The Dead Sea Fault, a left-lateral, > 1,000-km-long strike-slip plate boundary separating the African and Arabian plates, is one of the most famous earthquake-generating faults on Earth. The Dead Sea, the lowest place on Earth (-434 m), is situated on the central part of the fault. In 2010-2011 a 457 m-long sediment sequence, spanning the past 220,000 years, was obtained in the 300 m deep central Dead Sea by the International Continental Scientific Drilling Program (ICDP).

More than 400 earthquake-caused soft-sediment deformation structures were identified in this core. These structures are very similar to those softly deformed in other environments (e.g., air and ocean), suggesting a common mechanism, Kelvin Helmholtz instability. During earthquake shaking, the upper less-dense mud moves much faster than the lower denser mud (in the same direction), creating shear localized at the layer interface. These subtle structures are subsequently buried by new layers, resetting the system to record the next shaking event.
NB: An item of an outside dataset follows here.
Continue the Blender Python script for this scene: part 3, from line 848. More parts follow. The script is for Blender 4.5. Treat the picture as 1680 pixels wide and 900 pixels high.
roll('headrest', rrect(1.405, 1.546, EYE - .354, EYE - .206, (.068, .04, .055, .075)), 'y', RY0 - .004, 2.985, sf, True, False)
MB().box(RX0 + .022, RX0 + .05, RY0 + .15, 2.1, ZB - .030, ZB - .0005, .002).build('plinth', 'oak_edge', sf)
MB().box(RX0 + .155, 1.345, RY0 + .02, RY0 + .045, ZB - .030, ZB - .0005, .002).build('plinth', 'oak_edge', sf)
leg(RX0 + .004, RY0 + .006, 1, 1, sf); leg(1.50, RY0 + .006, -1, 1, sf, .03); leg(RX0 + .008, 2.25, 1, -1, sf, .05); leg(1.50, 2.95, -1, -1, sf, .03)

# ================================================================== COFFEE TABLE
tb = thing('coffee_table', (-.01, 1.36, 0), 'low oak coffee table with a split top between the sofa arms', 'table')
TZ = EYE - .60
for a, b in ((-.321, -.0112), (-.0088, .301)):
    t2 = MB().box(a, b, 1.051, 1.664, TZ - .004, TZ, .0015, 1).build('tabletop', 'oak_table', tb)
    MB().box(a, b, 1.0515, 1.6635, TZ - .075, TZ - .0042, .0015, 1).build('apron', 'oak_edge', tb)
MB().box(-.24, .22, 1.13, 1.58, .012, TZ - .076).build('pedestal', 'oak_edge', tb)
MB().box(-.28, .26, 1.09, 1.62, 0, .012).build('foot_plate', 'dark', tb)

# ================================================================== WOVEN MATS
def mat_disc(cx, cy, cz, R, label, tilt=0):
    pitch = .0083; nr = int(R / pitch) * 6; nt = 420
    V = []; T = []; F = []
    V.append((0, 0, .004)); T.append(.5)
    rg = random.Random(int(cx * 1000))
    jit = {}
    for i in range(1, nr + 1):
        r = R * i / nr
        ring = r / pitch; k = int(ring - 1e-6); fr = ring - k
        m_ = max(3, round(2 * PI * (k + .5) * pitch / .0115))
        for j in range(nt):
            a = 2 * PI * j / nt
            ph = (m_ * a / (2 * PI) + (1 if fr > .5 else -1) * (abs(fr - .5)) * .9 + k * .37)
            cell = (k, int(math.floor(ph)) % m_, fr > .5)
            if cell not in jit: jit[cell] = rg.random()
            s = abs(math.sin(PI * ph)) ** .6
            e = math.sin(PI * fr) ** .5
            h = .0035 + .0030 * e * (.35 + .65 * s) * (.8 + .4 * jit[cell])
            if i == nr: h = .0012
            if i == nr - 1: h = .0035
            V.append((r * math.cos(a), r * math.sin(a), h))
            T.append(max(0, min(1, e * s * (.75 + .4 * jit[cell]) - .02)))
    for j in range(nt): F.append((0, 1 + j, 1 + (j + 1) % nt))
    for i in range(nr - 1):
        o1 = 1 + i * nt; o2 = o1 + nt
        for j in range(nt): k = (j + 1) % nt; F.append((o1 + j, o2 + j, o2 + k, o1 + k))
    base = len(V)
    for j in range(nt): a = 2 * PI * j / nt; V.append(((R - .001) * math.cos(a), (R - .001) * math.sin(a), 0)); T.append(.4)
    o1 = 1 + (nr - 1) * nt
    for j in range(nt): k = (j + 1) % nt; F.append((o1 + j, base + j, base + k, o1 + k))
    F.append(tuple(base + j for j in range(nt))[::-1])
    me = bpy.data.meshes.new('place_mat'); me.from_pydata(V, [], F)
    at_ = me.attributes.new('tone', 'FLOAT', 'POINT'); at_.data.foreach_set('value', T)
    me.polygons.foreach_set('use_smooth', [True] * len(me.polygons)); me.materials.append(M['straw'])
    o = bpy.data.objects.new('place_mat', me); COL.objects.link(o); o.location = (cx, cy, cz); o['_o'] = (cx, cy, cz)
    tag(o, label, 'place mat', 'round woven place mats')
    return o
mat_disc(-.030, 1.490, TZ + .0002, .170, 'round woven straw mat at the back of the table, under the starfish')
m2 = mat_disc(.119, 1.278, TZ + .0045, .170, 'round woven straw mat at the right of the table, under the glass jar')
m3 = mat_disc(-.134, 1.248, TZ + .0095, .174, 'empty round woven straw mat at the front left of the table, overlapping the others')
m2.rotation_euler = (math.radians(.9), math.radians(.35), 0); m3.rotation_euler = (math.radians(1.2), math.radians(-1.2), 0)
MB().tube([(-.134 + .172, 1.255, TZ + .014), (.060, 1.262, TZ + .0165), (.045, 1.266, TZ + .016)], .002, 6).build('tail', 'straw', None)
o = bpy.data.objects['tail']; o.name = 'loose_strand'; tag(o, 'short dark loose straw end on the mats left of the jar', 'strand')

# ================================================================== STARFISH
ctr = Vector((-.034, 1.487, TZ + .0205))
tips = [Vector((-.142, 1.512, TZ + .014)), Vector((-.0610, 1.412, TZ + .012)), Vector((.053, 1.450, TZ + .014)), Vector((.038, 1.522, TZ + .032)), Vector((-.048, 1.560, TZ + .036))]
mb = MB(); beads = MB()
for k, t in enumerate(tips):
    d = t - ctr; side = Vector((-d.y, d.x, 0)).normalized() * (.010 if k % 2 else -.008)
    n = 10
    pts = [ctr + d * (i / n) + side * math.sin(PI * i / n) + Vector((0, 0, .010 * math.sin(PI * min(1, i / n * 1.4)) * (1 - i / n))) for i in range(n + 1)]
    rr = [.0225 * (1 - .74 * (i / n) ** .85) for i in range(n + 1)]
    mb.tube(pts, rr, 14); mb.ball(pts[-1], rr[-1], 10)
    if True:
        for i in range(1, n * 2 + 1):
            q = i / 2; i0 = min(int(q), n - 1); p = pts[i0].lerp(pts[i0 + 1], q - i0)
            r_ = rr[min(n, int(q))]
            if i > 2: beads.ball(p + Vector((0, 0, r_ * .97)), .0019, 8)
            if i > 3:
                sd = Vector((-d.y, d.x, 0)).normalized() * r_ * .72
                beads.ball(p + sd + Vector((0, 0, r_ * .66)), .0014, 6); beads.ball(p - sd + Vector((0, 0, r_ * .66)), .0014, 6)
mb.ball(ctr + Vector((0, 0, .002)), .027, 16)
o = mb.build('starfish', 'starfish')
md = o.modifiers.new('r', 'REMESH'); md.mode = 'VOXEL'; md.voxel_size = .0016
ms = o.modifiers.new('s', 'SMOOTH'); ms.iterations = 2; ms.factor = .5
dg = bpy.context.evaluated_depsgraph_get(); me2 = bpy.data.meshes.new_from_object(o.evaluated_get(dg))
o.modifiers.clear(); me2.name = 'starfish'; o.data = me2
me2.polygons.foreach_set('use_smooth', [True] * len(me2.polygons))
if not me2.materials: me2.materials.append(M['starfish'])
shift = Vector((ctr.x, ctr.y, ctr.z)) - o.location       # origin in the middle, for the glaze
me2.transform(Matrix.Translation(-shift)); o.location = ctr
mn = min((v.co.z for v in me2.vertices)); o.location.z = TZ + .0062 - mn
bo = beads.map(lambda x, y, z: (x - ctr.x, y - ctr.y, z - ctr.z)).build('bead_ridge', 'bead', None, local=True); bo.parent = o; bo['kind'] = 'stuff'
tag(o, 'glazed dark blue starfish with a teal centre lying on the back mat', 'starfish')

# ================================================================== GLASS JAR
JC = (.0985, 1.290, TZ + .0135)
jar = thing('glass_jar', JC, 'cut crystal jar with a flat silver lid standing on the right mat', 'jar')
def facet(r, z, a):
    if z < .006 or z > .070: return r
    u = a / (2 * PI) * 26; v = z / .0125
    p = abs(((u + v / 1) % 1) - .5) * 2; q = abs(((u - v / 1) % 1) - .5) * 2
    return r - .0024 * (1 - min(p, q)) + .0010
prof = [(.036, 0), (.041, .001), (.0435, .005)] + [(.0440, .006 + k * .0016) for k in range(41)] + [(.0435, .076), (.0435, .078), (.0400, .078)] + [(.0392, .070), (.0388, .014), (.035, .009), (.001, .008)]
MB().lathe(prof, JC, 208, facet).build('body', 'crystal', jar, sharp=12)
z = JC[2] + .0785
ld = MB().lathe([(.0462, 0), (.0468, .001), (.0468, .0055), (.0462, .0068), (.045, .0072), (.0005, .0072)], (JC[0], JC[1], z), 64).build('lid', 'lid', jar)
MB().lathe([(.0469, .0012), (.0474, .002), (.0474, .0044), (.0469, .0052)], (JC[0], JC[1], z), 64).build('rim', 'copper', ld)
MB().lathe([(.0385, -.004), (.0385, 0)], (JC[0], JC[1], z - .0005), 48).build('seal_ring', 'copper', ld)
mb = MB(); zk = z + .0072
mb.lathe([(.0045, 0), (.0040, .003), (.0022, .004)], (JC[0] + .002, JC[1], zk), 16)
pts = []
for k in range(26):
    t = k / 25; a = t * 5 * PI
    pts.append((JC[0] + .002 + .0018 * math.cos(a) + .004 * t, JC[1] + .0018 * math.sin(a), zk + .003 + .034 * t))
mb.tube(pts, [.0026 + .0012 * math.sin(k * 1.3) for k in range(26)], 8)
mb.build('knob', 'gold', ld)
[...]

The resulting sedimentary record in the center of the Dead Sea has recorded hundreds of earthquake shaking events with different shaking intensities over the past 220,000 years.
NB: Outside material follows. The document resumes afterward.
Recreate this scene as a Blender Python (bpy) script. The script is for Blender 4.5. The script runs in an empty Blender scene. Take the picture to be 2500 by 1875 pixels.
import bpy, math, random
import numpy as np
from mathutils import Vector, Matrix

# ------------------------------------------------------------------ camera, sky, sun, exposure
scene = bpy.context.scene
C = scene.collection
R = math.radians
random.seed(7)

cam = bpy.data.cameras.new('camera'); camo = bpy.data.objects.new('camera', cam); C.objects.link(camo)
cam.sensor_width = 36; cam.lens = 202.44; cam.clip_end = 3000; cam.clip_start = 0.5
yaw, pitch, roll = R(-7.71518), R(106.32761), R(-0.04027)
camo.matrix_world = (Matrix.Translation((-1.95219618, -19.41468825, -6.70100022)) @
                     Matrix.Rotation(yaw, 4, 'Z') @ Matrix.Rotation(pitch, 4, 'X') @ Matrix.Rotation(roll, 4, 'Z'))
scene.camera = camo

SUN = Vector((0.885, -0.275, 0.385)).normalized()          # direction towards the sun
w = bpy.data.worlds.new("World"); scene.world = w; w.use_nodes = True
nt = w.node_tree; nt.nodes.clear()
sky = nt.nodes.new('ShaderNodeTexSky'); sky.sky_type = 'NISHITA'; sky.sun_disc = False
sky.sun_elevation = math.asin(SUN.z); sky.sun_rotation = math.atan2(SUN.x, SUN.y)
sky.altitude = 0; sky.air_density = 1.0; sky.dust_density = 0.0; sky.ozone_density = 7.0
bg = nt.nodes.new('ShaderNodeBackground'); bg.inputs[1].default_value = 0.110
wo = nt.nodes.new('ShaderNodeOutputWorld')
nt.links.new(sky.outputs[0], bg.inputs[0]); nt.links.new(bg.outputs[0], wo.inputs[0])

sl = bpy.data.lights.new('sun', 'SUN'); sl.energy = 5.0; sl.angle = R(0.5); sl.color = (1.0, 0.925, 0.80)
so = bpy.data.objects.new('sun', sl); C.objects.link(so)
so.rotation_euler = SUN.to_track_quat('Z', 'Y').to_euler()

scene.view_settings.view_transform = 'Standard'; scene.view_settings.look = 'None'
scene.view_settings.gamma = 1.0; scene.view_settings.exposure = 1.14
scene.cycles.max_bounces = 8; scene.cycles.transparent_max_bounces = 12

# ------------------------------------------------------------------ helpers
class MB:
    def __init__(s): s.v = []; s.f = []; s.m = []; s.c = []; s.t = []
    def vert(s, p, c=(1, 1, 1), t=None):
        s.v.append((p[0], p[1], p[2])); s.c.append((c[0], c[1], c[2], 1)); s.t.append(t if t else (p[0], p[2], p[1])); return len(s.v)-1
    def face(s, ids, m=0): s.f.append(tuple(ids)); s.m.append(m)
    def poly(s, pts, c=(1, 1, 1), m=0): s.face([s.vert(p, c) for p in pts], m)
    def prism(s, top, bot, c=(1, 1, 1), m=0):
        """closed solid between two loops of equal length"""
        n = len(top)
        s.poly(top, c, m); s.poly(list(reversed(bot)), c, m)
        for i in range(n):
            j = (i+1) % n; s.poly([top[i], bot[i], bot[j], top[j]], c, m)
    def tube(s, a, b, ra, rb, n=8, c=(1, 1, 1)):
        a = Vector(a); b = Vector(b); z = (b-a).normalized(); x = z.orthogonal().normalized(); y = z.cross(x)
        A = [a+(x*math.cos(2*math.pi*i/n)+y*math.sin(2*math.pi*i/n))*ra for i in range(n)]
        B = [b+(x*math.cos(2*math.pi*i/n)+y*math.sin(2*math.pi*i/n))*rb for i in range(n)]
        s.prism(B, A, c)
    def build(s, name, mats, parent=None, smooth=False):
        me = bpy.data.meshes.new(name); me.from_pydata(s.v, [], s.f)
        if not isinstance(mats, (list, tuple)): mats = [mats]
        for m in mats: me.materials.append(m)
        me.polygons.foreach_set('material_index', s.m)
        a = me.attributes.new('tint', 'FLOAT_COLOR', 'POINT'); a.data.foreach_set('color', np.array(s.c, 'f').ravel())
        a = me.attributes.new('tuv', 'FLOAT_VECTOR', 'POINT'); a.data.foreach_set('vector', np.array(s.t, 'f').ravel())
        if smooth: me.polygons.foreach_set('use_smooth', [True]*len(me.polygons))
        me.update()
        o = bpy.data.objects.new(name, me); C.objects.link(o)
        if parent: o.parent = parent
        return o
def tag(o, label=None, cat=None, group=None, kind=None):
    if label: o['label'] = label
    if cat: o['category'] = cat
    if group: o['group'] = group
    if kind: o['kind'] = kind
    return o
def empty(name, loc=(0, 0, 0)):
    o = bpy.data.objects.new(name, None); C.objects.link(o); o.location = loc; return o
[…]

To recover shaking intensity from the recorded structures, Lu et al., ran a series of 2-D numerical simulations using the physical properties of the soft sediments at the bottom of the Dead Sea. Using the Kelvin-Helmholtz instability mechanism, Lu et al., modeled the ground acceleration needed to produce each deformed structure. These accelerations correspond to different levels of earthquake shaking intensity. These can be converted to earthquake magnitudes by considering earthquake ground motion attenuation in the region, fault geometry, and other limiting conditions. Lu et al., found that over the past 220,000 years large earthquakes occurred with recurrence times ranging from a few years to a few thousand years, with a mean of 1400 years. This mean recurrence time is significantly shorter than the previous estimate of 7 to 11 thousand years, thus revealing an unexpectedly high seismicity rate on a slow-slipping (< 5 mm/year) plate boundary. In addition, unlike the periodic recurrence of earthquakes on fast-slipping and geometrically simple strike-slip faults, e.g., the Wrightwood Section of the San Andreas Fault and Alpine Fault in New Zealand, our work confirms a clustered recurrence pattern for large earthquakes on the slow-slipping Dead Sea Fault.

This is the first attempt to apply a computational fluid dynamic modeling-based quantitative “fossil seismograph” to develop a large earthquake record. This is the longest large earthquake record of a major fault in the world. It is also calibrated to historic earthquakes, for which the Dead Sea area has a famously long span.